This report presents the findings from a laboratory experimental program that is designed to develop local calibration factors for warm mix asphalts using the AASHTOWare Pavement ME program. Double Barrel® foamed technology and Evotherm additive were selected for this study because they are the two WMA technologies that are used most commonly in North Carolina. These WMA technologies are applied to four different asphalt mixtures commonly used in North Carolina. Dynamic modulus, fatigue cracking performance, and rutting performance of control (i.e., hot-mix asphalt) and WMA mixtures are determined using axial compression dynamic modulus test (AASHTO PP61), direct tension cyclic test (AASHTO TP107), and triaxial repeated load permanent deformation (TRLPD) test (AASHTO TP79), respectively. Different propensities of WMA mixtures for aging and moisture damage are determined by conducting these laboratory tests on the control and WMA mixtures aged to different levels and with and without moisture conditioning.

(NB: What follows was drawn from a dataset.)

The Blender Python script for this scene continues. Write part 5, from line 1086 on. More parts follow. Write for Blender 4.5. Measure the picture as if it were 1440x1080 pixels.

The main findings from the laboratory experimental program are: (1) the HMA mixtures showed higher stiffness values, more rutting resistance, and more fatigue resistance than the two WMA mixtures; (2) the aging effect on the rutting resistance of foamed WMA mixture was greater than the effect on WMA Evotherm and the HMA mixtures; (3) in terms of the fatigue cracking properties, foamed WMA mixture was more sensitive to aging than the HMA mixtures; and (4) the S-VECD analysis results suggest that the moisture susceptibility of the WMA Evotherm mixture is the lowest among all the mixtures.
The results from the aging and moisture damage tests were applied to the Pavement ME program to compare the fatigue cracking and rutting performance of the HMA and WMA pavements at the structural level. It was concluded that the local calibration factors developed for the HMA mixtures could be used to analyze WMA pavement performance using the Pavement ME program and that no modification was necessary in terms of the input parameters. With regard to moisture damage, this study found that the moisture susceptibility of the WMA Evotherm mixtures was not statistically different from that of the corresponding HMA mixtures. Therefore, no correction was deemed necessary for the Evotherm mixtures in terms of moisture damage. However, the fatigue cracking performance of the foamed WMA mixtures was significantly affected by moisture conditioning, thereby necessitating modification of the local calibration factors (determined originally for the HMA mixtures). Statistical analysis and theoretical calculations based on moisture diffusion theories were conducted to reflect the different performance levels observed in the WMA Foam mixtures in the presence of moisture in the Pavement ME analysis. Based on the analysis, a 1.088 reduction factor must be incorporated for the fatigue life prediction of foamed WMA mixtures due to the relatively high moisture susceptibility of this WMA technology.
It must be noted that different aging effects on fatigue performance of HMA and WMA mixtures cannot be accurately reflected in the local calibration factors because of the rigid way of GAS model being implemented in the Pavement ME program. Also the Pavement ME program does not account for the effect of moisture damage explicitly through a model; therefore, incorporation of different moisture susceptibility between HMA and WMA mixtures in the local calibration factors is only approximate at best. A more mechanistic pavement design methodology that expresses the effects of aging and moisture damage through performance models is warranted in order to fully capture the difference between HMA and WMA mixtures.